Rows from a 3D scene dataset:
▼

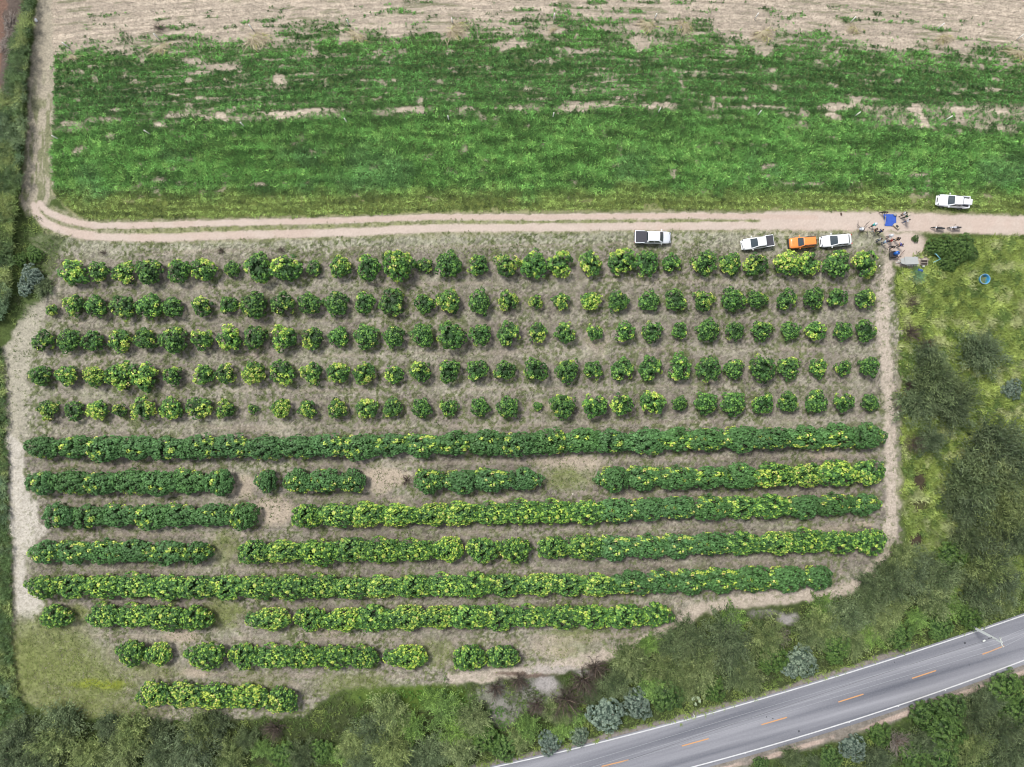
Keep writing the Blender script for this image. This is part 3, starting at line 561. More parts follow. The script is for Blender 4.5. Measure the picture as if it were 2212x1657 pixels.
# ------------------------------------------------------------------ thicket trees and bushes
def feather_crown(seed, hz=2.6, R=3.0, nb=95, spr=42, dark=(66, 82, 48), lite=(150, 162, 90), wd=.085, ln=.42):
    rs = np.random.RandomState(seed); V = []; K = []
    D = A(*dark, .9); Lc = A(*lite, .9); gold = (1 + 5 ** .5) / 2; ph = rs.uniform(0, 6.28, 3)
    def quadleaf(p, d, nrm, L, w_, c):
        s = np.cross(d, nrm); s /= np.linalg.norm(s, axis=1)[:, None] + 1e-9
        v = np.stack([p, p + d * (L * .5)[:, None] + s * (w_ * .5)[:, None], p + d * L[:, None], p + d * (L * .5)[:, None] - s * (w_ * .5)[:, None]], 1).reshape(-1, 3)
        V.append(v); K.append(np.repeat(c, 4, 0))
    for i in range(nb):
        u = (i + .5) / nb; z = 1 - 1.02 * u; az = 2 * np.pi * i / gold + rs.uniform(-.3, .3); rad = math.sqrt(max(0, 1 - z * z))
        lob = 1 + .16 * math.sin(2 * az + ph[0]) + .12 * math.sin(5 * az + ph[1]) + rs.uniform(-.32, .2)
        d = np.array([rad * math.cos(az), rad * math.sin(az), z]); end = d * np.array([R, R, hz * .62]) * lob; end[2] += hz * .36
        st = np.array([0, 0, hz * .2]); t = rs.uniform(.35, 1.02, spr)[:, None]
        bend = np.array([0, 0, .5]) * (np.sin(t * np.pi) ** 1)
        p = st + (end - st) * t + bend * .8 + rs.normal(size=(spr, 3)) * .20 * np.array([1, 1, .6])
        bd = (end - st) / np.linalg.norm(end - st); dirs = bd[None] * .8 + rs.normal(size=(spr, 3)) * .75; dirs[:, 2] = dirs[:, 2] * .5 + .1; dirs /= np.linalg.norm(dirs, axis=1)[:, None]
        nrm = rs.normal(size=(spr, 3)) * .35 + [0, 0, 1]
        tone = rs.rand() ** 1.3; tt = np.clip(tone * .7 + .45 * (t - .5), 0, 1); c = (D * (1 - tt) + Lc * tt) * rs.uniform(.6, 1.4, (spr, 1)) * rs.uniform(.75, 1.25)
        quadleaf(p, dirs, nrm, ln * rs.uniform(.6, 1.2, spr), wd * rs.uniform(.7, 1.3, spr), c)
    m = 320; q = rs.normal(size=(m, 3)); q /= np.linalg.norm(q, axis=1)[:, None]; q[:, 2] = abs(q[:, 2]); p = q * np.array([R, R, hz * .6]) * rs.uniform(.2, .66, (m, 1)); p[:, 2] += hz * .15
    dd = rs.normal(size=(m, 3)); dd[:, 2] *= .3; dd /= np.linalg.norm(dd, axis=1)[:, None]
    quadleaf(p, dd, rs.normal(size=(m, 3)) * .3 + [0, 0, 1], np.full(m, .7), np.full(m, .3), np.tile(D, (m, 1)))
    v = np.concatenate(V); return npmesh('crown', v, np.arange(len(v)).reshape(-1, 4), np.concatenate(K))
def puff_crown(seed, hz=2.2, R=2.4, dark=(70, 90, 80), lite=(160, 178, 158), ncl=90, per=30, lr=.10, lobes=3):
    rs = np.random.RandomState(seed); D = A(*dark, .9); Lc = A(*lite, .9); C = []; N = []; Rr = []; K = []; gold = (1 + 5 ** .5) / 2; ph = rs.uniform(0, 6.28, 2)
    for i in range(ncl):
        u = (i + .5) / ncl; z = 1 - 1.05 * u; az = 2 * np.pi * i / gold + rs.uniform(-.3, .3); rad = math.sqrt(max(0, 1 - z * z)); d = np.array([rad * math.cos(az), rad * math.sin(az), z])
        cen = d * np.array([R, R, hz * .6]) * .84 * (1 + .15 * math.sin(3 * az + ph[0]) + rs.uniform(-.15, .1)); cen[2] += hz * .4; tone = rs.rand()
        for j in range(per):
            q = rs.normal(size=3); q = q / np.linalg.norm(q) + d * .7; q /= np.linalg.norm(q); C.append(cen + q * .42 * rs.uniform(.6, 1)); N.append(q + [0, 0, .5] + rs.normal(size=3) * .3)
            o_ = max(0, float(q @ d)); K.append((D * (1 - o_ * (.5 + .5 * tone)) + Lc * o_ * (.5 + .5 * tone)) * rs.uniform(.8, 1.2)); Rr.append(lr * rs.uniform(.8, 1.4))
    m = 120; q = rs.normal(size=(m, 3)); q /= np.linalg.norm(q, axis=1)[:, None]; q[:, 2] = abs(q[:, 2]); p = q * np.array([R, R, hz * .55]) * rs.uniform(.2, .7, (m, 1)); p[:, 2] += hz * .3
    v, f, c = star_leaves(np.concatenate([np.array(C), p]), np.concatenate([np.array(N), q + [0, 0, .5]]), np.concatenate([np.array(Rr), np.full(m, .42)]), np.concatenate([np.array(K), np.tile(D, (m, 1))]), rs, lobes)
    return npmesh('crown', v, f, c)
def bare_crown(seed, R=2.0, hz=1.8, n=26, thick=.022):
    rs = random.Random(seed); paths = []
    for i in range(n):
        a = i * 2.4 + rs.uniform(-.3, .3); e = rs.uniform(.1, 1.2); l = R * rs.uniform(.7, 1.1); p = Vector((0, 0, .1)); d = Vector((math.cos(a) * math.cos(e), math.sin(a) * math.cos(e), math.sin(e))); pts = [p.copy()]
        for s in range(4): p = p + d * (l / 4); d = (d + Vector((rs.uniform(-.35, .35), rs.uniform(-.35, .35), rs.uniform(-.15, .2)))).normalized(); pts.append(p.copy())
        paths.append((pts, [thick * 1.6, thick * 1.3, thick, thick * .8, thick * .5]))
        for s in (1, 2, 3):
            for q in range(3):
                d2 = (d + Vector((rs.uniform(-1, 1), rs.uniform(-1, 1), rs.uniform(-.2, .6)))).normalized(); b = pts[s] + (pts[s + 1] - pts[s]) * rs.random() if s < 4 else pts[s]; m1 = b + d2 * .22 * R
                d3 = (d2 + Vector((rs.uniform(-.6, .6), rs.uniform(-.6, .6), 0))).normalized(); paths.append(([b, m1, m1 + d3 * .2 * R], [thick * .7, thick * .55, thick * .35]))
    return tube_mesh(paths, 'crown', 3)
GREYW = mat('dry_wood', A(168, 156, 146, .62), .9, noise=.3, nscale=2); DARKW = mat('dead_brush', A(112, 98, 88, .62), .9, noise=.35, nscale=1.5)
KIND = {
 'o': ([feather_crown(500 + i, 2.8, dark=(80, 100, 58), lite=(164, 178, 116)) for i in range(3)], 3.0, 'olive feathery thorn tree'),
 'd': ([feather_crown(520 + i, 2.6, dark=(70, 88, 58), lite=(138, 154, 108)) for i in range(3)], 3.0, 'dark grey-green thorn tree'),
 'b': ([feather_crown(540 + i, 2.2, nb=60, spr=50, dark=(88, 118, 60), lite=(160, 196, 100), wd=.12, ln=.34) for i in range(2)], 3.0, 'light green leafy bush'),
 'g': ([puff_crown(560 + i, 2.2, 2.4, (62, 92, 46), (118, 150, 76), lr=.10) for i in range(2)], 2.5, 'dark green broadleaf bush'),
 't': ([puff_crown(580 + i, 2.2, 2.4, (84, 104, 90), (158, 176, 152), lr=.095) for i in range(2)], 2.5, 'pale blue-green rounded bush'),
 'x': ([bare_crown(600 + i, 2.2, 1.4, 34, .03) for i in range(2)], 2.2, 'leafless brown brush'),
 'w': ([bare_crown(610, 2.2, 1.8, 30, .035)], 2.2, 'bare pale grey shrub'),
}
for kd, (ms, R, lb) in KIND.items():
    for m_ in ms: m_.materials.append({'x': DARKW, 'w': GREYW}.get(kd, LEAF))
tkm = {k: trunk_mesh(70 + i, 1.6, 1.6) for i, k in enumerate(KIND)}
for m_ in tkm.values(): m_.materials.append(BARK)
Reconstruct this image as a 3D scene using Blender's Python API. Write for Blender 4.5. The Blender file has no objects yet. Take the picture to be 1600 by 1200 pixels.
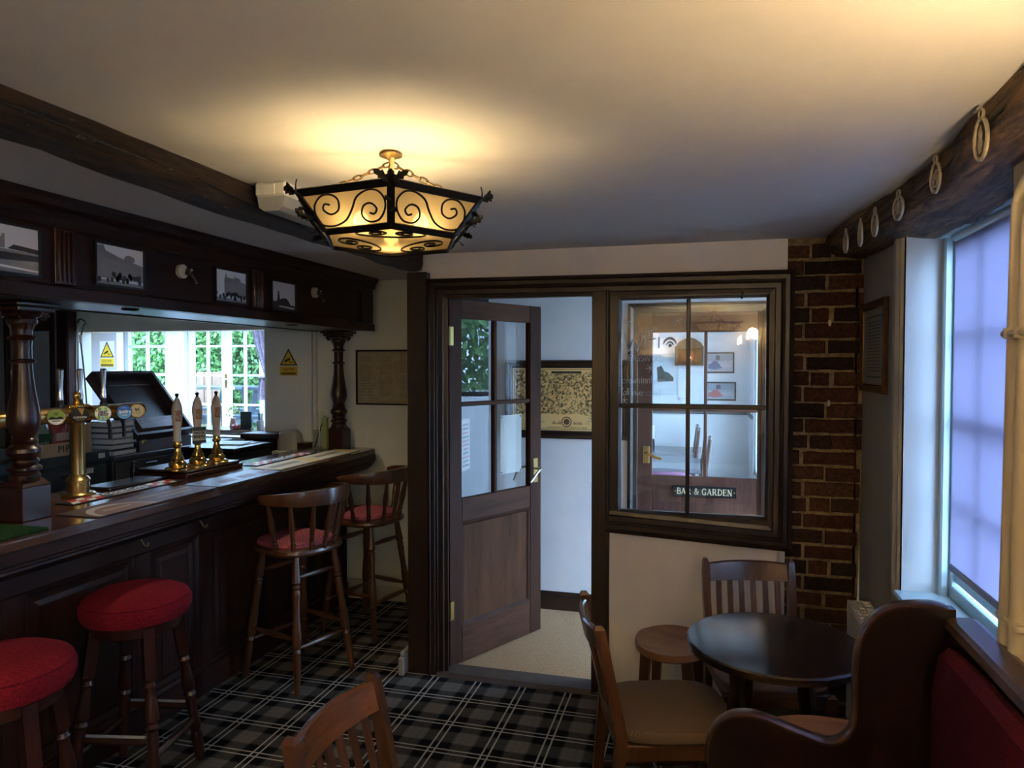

▲

- **EXERCISE PROMPT**:
Nothing but the lines from the one with "o_ = max(0, float(q" to the one with "m = 120; q = rs.normal(size=(m, 3));" should be echoed, both of them included, exactly as written.

- **EXERCISE RESPONSE**:
            o_ = max(0, float(q @ d)); K.append((D * (1 - o_ * (.5 + .5 * tone)) + Lc * o_ * (.5 + .5 * tone)) * rs.uniform(.8, 1.2)); Rr.append(lr * rs.uniform(.8, 1.4))
    m = 120; q = rs.normal(size=(m, 3)); q /= np.linalg.norm(q, axis=1)[:, None]; q[:, 2] = abs(q[:, 2]); p = q * np.array([R, R, hz * .55]) * rs.uniform(.2, .7, (m, 1)); p[:, 2] += hz * .3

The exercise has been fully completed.